Hannover
August Baumgarte
August Baumgarte wurde 1904 in Hannover geboren. Der Älteste von vier Kindern wächst in einem sozialdemokratisch orientierten Elternhaus auf. Mit fünfzehn Jahren beginnt er eine Lehre als Schlosser, tritt in die Gewerkschaft und bald darauf auch in die Sozialistische Arbeiterjugend SAJ ein. Mit anderen SAJ-Mitgliedern tritt er 1923 in den “Republikanischen Schutzbund Hannover” ein, eine linke Selbstverteidigungsorganisation, die später im “Reichsbanner Schwarz-Rot-Gold” aufging. In dieser Zeit ist August Baumgarte oft arbeitslos, er wird zunehmend politisiert. 1926 wechselt er unter dem Eindruck der Wahl des deutschnationalen Hindenburg zum Reichspräsidenten in den kommunistischen Jugendverband über. Er arbeitet bald in der Bezirksleitung des Verbandes mit, wird Betriebesratsvorsitzender in einem großen hannoverschen Metallbetrieb. Dort wird er bei einer Fusion rechtswidrig entlassen, kann sich nun aber voll und ganz der politischen Arbeit widmen. Er ist im “Kampfbund gegen den Faschismus” aktiv, erlebt Straßenkampf und Saalschlachten in der Endphase der Weimarer Republik. Im Herbst 1932 wird er erstmals wegen seiner politischen Aktivitäten verhaftet, muss wegen Mangels an Beweisen aber zunächst freigesprochen werden. Es findet sich allerdings ein anderer Anklagepunkt, so dass er bis Ende des Jahres 1932 in Haft bleibt. Am 28. Februar 1933, dem Morgen nach dem Reichstagsbrand, wird August Baumgarte wieder verhaftet, es liegen annährend zwölf Jahre in den Gefängnissen und Lagern des nationalsozialistischen Deutschland vor ihm.
Am 11. April 1933 wird er in das KZ Moringen eingeliefert, wo er bis zum 18. Oktober bleibt. Er beschreibt seine Haftzeit: “Das Essen war saumäßig, aber man hat immerhin zu essen und zu trinken gehabt, und die Arbeitskommandos brachten auch noch etwas rein und hin und wieder hatte man auch ein Paket, obwohl ich fast keines bekam, denn zu Hause war niemand mehr.” Zwei seiner Brüder waren zu diesem Zeitpunkt ebenfalls inhaftiert, der Dritte musste sich mit Kontakten zurückhalten, da er Lehrer war. Im Herbst wird er in das KZ Esterwegen verlegt, dort erlebt er die SS als willkürlich mordende Bande, ihre Herrschaft nennt er “freies Banditentum”. Da er für einen der Anführer des Moringer Hungerstreiks gehalten wird, hat er besonders zu leiden.

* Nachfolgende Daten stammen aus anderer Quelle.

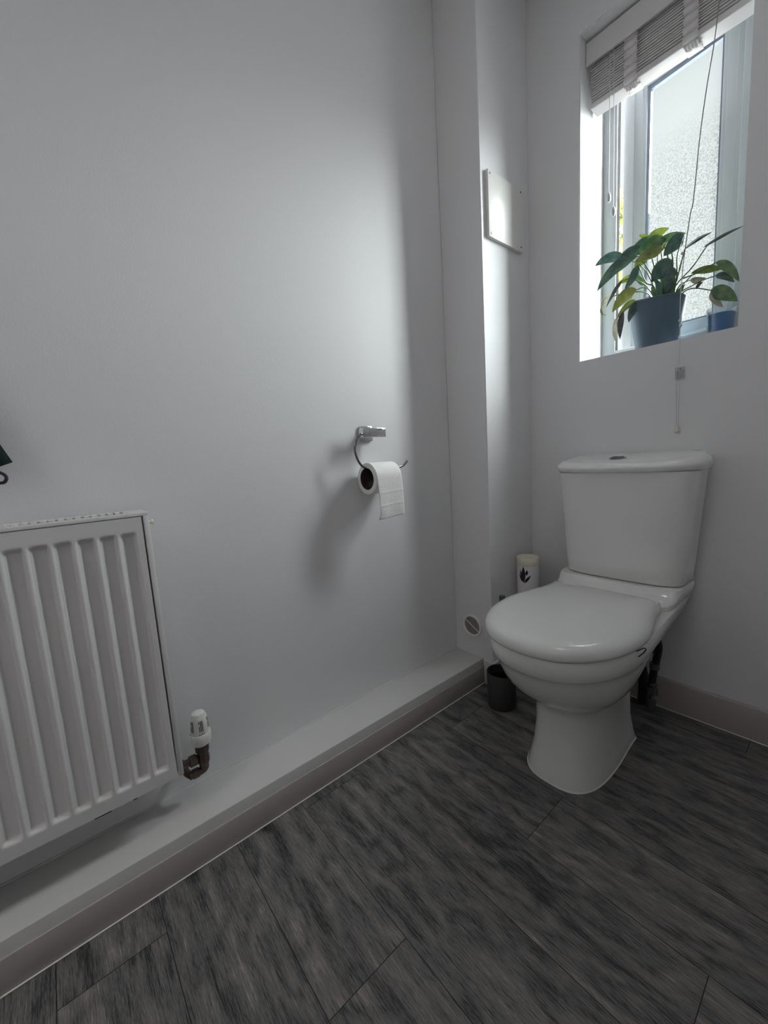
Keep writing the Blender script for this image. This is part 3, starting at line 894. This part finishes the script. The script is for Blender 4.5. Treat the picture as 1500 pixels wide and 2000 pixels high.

Auf kurze Zeiten in Freiheit, wo er in die Illegalität abtaucht, folgen - verraten von Spitzeln - wieder Zuchthaus und KZ-Haft, so unter anderem in Aschendorfer Moor und in Sachsenhausen. Er lässt sich nicht brechen, baut in den Lagern immer wieder Häftlingsselbstorganisationen mit auf. Im Oktober 1944 wird er mit dem Aktenvermerk “Rückkehr unerwünscht”, was einem Todesurteil gleich kommt, in das KZ Mauthausen deportiert, wo er schließlich 1945 befreit wird.
August Baumgarte ist nach dem Krieg in der Vereinigung der Verfolgten des Naziregimes VVN und der KPD aktiv, wird Landessekretär der Partei. Er ist verheiratet und hat kleine Kinder als er in der BRD 1957 zu zweieinhalb Jahren Haft verurteilt wird. Mit der Verurteilung verliert er auch alle Entschädigungsansprüche für politisch Verfolgte. Im Verbotsprozess gegen die VVN 1962 begegnet er vor dem Bundesverwaltungsgericht einem SA- und NSDAP-Mitglied als Vorsitzendem Richter, dessen Vergangenheit er aufdeckt. Der Prozess muss ausgesetzt werden und wird schließlich auf Grund der veränderten Gesetzeslage eingestellt. Als Vorsitzender des “Moorsoldatenkommitees” setzt sich August Baumgarte sehr für die Gründung eines Trägervereins ein, dem das heutige Dokumentations- und Informationszentrum Emslandlager DIZ in Papenburg seine Existenz verdankt. August Baumgarte starb 1980.